Tie rod flip bushings? :dunno:

There were some bushings that allow you to drill out the taper in the knuckle and then you use these bushings in order to flip the tie rod so it comes in from the opposite direction (the bushings are straight on the OD to fit the now drilled out knuckles and then tapered on the ID to accept the TRE'S.
 
It is a bushing that goes into a 3/4" hole (drill out stock knuckle) and has the correct taper for your factory tierod end already in it. Basically you would drill out your knuckle, weld in bushing with big end of taper up, and reinstall your tierod on top of the knuckle instead of the bottom. I haven't found any specifically for a 10bolt/44 yet... I'll keep searching for ya!

On another note, maybe I'm trippin' but I swore that early d44's already were tapered so that the tierod was above the knuckle, but the tre's were offset down putting the tierod essentially in the same place as if it was mounted on the underside of the knuckle?

Also, IIRC having the tierod on top (not histeer) would interfere with the leaf springs (that is unless you have converted to coil or maybe just a 1" zero rate would clear?) It's been a while since I've looked as I switched to histeer ~8 years ago.
 
'76 and older D44's have the tie rod up top, not over the leaf spring but on top of the arm on the factory knuckle.
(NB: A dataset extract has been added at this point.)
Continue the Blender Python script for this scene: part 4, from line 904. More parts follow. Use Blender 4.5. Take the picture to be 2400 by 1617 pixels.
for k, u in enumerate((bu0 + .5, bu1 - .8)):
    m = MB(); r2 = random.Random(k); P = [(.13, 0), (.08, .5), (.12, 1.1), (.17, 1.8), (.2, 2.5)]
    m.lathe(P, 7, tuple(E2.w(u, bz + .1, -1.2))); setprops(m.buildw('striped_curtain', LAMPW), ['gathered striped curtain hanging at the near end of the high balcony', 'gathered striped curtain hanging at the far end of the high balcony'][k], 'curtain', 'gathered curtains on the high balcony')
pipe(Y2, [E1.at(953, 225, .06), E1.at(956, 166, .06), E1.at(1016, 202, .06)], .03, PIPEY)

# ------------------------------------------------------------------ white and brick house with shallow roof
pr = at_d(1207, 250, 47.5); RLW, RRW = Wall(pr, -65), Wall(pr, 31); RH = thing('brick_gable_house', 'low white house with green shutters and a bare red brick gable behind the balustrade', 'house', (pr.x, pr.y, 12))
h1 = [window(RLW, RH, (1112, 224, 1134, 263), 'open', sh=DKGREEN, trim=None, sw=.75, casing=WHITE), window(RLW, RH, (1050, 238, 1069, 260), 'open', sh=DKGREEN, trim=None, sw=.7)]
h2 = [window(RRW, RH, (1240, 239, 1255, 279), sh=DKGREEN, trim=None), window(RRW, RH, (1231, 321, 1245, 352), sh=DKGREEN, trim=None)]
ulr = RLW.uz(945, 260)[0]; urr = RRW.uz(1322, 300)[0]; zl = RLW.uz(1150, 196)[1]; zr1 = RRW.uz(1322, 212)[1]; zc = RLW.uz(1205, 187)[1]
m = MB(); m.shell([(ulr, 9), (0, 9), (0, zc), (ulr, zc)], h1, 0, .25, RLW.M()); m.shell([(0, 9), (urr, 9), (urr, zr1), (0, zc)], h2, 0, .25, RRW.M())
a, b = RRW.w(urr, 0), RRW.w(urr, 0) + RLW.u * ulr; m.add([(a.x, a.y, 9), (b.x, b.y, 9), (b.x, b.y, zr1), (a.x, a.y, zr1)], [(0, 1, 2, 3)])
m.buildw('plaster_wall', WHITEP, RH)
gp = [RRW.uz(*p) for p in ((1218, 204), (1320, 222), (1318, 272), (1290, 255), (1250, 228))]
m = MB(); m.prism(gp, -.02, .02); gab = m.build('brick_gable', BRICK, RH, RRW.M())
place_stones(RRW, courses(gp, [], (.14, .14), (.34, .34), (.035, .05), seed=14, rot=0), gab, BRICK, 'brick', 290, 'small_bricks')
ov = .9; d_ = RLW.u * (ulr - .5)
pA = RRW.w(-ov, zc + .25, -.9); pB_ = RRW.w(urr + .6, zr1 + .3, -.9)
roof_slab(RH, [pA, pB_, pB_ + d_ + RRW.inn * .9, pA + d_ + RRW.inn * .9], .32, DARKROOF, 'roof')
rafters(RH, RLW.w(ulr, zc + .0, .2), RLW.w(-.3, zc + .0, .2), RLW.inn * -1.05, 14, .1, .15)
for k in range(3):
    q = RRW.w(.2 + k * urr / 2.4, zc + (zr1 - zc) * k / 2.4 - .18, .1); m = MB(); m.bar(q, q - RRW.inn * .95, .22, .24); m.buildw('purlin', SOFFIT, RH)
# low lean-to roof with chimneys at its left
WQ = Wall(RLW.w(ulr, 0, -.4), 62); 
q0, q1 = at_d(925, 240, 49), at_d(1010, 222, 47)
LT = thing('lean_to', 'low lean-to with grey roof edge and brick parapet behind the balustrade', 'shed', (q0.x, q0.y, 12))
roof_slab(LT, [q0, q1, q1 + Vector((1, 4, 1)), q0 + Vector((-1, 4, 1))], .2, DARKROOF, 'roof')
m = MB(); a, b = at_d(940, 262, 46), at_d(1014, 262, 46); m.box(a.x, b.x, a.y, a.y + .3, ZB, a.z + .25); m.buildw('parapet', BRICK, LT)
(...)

As mentioned, they use a special tie rod that has several bends in it.

You can use a straight tie rod with the tie rod over the factory knuckle setup (without high steer) depending on leaf spring configuration etc. Usually you have to install the tie rod before the leaf springs to make it work.
 
'76 and older D44's have the tie rod up top, not over the leaf spring but on top of the arm on the factory knuckle. As mentioned, they use a special tie rod that has several bends in it.

You can use a straight tie rod with the tie rod over the factory knuckle setup (without high steer) depending on leaf spring configuration etc. Usually you have to install the tie rod before the leaf springs to make it work.
Yes, these were the 1st Design years.

If you use a straight tie rod on a 1st Design axle, and with stock springs and possibly 2" springs, too, the tie rod will rub against the bottom of the spring.
Solution is to lift it higher or use a zero-rate. Another would be to use the stock type tie rod. Or swap out the knuckles to flip the tie rod upside down.
 
Perfect. Thank you for the link. This is exactly what I needed.